Exercise task: Each line of the data that includes the string "scene" is to be copied out.

Recorded information:
(begin)
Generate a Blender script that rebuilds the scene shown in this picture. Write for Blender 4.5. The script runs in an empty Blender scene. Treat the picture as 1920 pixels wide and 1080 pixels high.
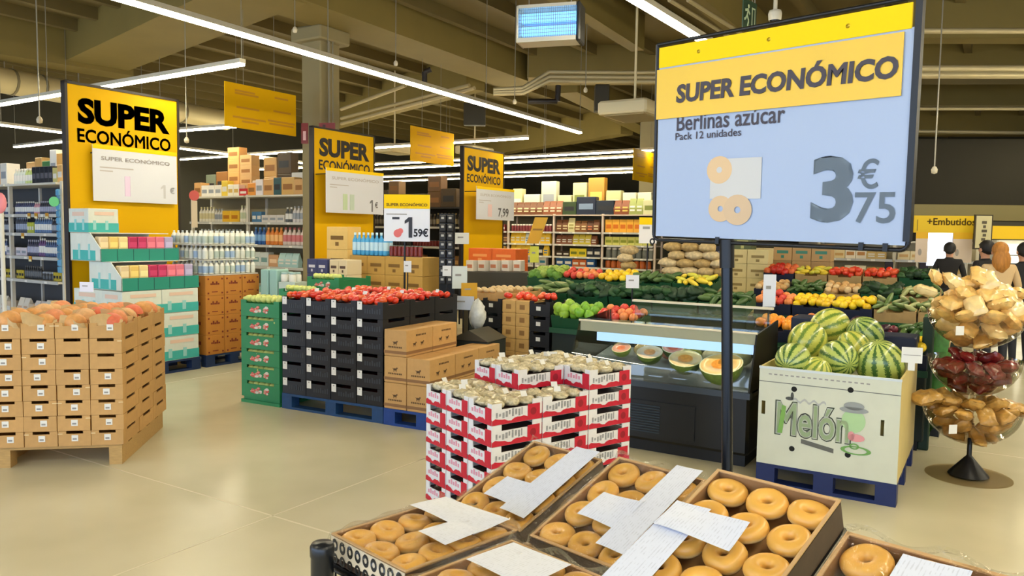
import bpy, math, random
from mathutils import Matrix, Vector
random.seed(11)
S = bpy.context.scene
COL = S.collection
R = math.radians
# ------------------------------------------------------------------ camera
FPX, PITCH, ROLL, EYE = 1450.0, R(4.0), R(0.8), 1.65
_fw = Vector((0, math.cos(PITCH), -math.sin(PITCH)))
_u0 = Vector((0, math.sin(PITCH), math.cos(PITCH)))
_rt = Vector((1, 0, 0)) * math.cos(ROLL) + _u0 * math.sin(ROLL)
_up = Vector((-1, 0, 0)) * math.sin(ROLL) + _u0 * math.cos(ROLL)
cd = bpy.data.cameras.new('camera'); cam = bpy.data.objects.new('camera', cd); COL.objects.link(cam)
cd.sensor_width = 36.0; cd.lens = 36.0 * FPX / 1920.0; cd.clip_start = 0.05; cd.clip_end = 200
m = Matrix.Identity(4)
for i in range(3):
    m[i][0], m[i][1], m[i][2] = _rt[i], _up[i], -_fw[i]
m[2][3] = EYE
cam.matrix_world = m
S.camera = cam
# ------------------------------------------------------------------ world, exposure
wd = bpy.data.worlds.new('daylight'); S.world = wd; wd.use_nodes = True
wd.node_tree.nodes['Background'].inputs[0].default_value = (0.55, 0.72, 1.0, 1)
wd.node_tree.nodes['Background'].inputs[1].default_value = 1.9
S.view_settings.view_transform = 'Standard'; S.view_settings.look = 'None'
S.view_settings.exposure = 1.16; S.view_settings.gamma = 1.0
S.view_settings.use_curve_mapping = False
LAMP_POWER = 26.0
# ------------------------------------------------------------------ placing helpers
def _ray(u, v):
    return _fw + _rt * ((u - 960) / FPX) + _up * (-(v - 540) / FPX)
def fl(u, v, z=0.0):            # point at height z seen at photo pixel u, v
    d = _ray(u, v); t = (z - EYE) / d.z
    return Vector((0, 0, EYE)) + d * t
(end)
Solution to this exercise:
Generate a Blender script that rebuilds the scene shown in this picture. Write for Blender 4.5. The script runs in an empty Blender scene. Treat the picture as 1920 pixels wide and 1080 pixels high.
S = bpy.context.scene